PRO: Clients do and often choose family members as their paid individual providers. Family members as defined in the statute who are individual providers are not required to have a formal home care aid certification and are only required to take 35 hours of training instead of the 70 hours required of non-family member providers. This makes it easier for family members to enter and stay in the long-term care workforce. Last year, the Legislature addressed the home care workforce shortage and expanded the definition of a family member but the legislation missed adding parents and the children who were related by marriage or domestic partnership. This has resulted in a confusing scheme of who qualifies as a paid provider under the lower training and certification requirements. If there is a mother-in-law, daughter-in-law, or father-in-law who can also take on those responsibilities, they should be included in the family member definition. This bill recognizes the diversity of family and how family members and family structures provide a sense of security and stability. Previous legislation also exempted those same family members listed above from the annual requirements to complete 12 hours of continuing education and the 12-hour annual requirement for family members is reinstated in this bill because stakeholder and provider expressed a desire for access to ongoing training.

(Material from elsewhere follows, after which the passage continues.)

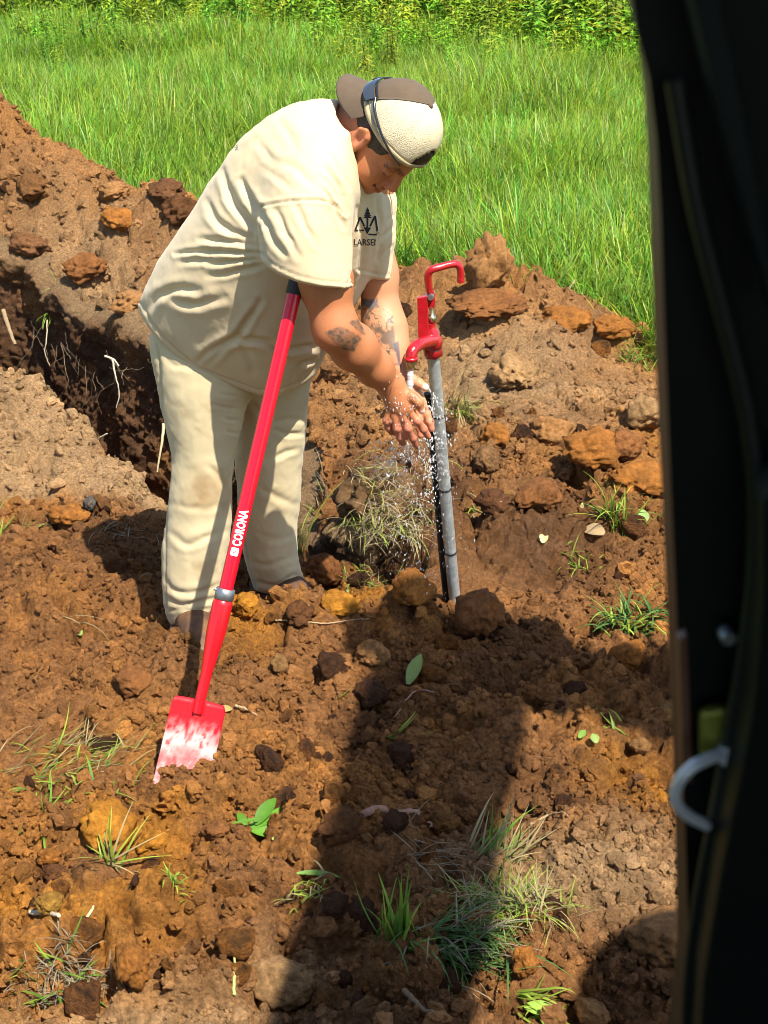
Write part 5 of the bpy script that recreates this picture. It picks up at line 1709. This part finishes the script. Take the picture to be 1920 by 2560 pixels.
BR = (.25, .10, .030); DK = (.13, .053, .019); OR = (.36, .14, .028); OC = (.48, .20, .022); TN = (.39, .225, .095); TO = (.36, .175, .06); GY = (.13, .11, .09)
CL = [
    ('large shaggy clod sitting on top of the spoil behind the red lever', 1226, 700, 165, 170, TO, 1, .6, .12),
    ('broad dark-bottomed slab of earth under the shaggy clod behind the lever', 1220, 795, 220, 62, BR, 2, .6, .35),
    ('ragged ridge of earth at the grass edge right of the shaggy clod', 1420, 790, 150, 70, OR, 3, .6, .4),
    ('second ragged ridge of earth at the grass edge below the forked dry twig', 1530, 850, 140, 66, OR, 4, .6, .4),
    ('big round shaded clod at the foot of the galvanized pipe', 1200, 1555, 165, 140, BR, 5, .4, .25),
    ('bright orange clod right of the left boot under the trench bank', 850, 1512, 120, 84, OC, 6, .45, .3),
    ('orange crumbly clod half hidden right of the shovel ferrule', 615, 1520, 80, 74, OC, 7, .5, .35),
    ('orange lump between the wet hole and the pipe foot', 1030, 1490, 130, 110, OR, 8, .5, .35),
    ('reddish wedge of earth standing right of the left trouser leg', 805, 1415, 120, 110, (.20, .075, .022), 9, .5, .3),
    ('dark brown clod between the left boot and the bright orange clod', 745, 1535, 100, 70, DK, 10, .55, .35),
    ('large pale tan clod half in the boom shadow at the bottom', 690, 2440, 210, 150, TN, 11, .45, .35),
    ('orange brown clod standing left of the pale tan clod', 330, 2420, 120, 130, OR, 12, .5, .3),
    ('small round ochre clod above a white stick at the lower left', 122, 2270, 80, 66, (.36, .19, .035), 13, .45, .25),
    ('wide ochre crust of earth below the straw at the left', 260, 2050, 190, 120, OC, 14, .55, .42),
    ('cracked ochre lump right of the wide ochre crust', 380, 2100, 90, 70, OC, 15, .55, .35),
    ('massive shaded block of earth against the door post low on the right', 1660, 2345, 240, 180, TO, 16, .5, .3),
    ('oval tan clod near the door post beside the shadow edge', 1668, 1782, 70, 56, (.33, .17, .05), 17, .4, .25),
    ('pale tan clod perched high on the right spoil near the door post', 1615, 1050, 120, 92, TN, 18, .5, .25),
    ('shadowed clod beneath the pale tan clod on the right spoil', 1560, 1120, 150, 90, BR, 19, .55, .35),
    ('squarish light brown clod just right of the pipe', 1215, 1170, 76, 70, (.23, .12, .05), 20, .5, .2),
    ('wide dark brown clod on the right spoil behind the pipe', 1350, 1225, 150, 84, BR, 21, .5, .35),
    ('dark clod between the pipe and the wide dark brown clod', 1235, 1255, 100, 76, (.12, .05, .02), 22, .5, .3),
    ('small grey stone on the tan bank left of the man', 226, 1268, 44, 46, GY, 23, .25, .15),
    ('orange brown clod lying left of the small grey stone', 168, 1290, 110, 60, OR, 24, .55, .35),
    ('dark clod casting a shade left of the shovel shaft', 335, 1690, 130, 84, BR, 25, .5, .35),
    ('light brown oval clod right of the shovel shaft', 700, 1662, 50, 60, (.26, .14, .05), 26, .45, .25),
    ('tan clod between the bright orange clod and the boom shadow', 930, 1628, 110, 66, TO, 27, .5, .3),
    ('round brown clod in the dry grass at the shadow edge', 1308, 2430, 76, 96, OR, 28, .45, .25),
    ('pale round clod at the bottom edge right of the grass', 1482, 2545, 110, 70, TO, 29, .4, .25),
    ('whitish knobbly stone in the round shadow at the bottom right', 1414, 2505, 46, 40, (.42, .36, .30), 30, .5, .15),
    ('ochre clod in shadow above the pinkish root', 1110, 2060, 90, 80, (.22, .10, .025), 31, .5, .3),
    ('brown clod in the boom shadow right of the long narrow leaf', 1010, 2310, 96, 60, BR, 32, .5, .3),
    ('flat brown clod left of the leafy sprig', 540, 2075, 80, 46, BR, 33, .5, .3),
    ('dark crumbly clod above the white stick at the lower left', 130, 2190, 80, 50, DK, 34, .5, .3),
    ('reddish clod at the left edge of the wide ochre crust', 120, 2150, 70, 60, OR, 35, .5, .3),
    ('broken clod below the pale tan clod at the bottom edge', 800, 2500, 70, 80, (.22, .10, .03), 36, .5, .3),
    ('light clod beside the right door post in the shadow band', 1600, 1870, 70, 46, (.24, .12, .04), 37, .5, .3),
    ('small ochre clod right of the boom shadow near the door post', 1655, 2000, 36, 30, OC, 38, .4, .2),
    ('rusty clod under the green clump at the right', 1575, 1640, 110, 90, OR, 39, .5, .3),
    ('dark overhanging clod at the top of the left spoil heap', 80, 480, 120, 80, (.20, .09, .03), 40, .55, .35),
    ('dark lump on the spoil heap behind the man', 455, 540, 120, 100, (.13, .055, .02), 41, .55, .3),
    ('rusty clod on the spoil heap left of the dark lump', 290, 560, 110, 70, OR, 42, .55, .35),
    ('rough clod along the crest of the left spoil heap by the grass', 290, 470, 110, 60, TO, 43, .6, .35),
    ('big broken slab on the lower right spoil with a dark gap under it', 1480, 1130, 190, 110, OR, 45, .6, .35),
    ('jagged rusty clod on the right spoil left of the big broken slab', 1370, 1080, 140, 100, TO, 46, .6, .35),
    ('rough tan hump in the middle of the right spoil slope', 1290, 940, 170, 90, TN, 47, .6, .45),
    ('rough brown hump low on the right spoil beside the door post', 1600, 1200, 170, 120, OR, 48, .6, .38),
    ('orange broken clod right of the dry grass beside the pipe', 1240, 1090, 110, 90, OR, 49, .6, .3),
    ('dark crusty clod on the far bank between the sleeve hem and the hydrant', 905, 800, 110, 70, BR, 50, .6, .35),
    ('crusty brown clod on the far bank left of the wet hands', 840, 930, 100, 80, (.22, .10, .035), 51, .6, .35),
    ('rough clod on the trench lip beside the trouser seat', 330, 810, 130, 70, TO, 52, .6, .4),
    ('dark clod at the head of the trench on the left', 70, 640, 140, 80, (.2, .09, .035), 53, .6, .38),
    ('brown clod on the left spoil slope above the trench', 210, 690, 130, 80, BR, 54, .6, .4),
    ('crumbling clod on the crest where the left heap meets the shirt', 420, 480, 110, 60, (.15, .065, .025), 44, .6, .35),
]
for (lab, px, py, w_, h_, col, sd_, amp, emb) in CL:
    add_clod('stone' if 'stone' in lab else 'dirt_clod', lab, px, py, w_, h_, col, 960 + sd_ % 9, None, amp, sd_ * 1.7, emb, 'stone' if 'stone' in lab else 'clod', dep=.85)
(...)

PRO: Legislation was enacted in 2023 to address workforce shortages by exempting certain family members from home care aide certification requirements. This bill corrects a drafting error that omitted parents and children that are related to the client by marriage and domestic partnership. Additionally, this bill adds back in the 12-hour continuing education requirement so that family members have access to ongoing quality training.
OTHER: There are concerns about renewing the 12-hour continuing education requirement. SEIU does not have the capacity to provide timely training for those they are currently serving, let alone expanding. SEIU needs to be allowed to catch up, to ensure they can develop the interface to seamlessly work with Consumer Direct Care Network Washington for the transition of caregivers, and to work through the current backlog of training so that the response time can be a few days rather than a few months.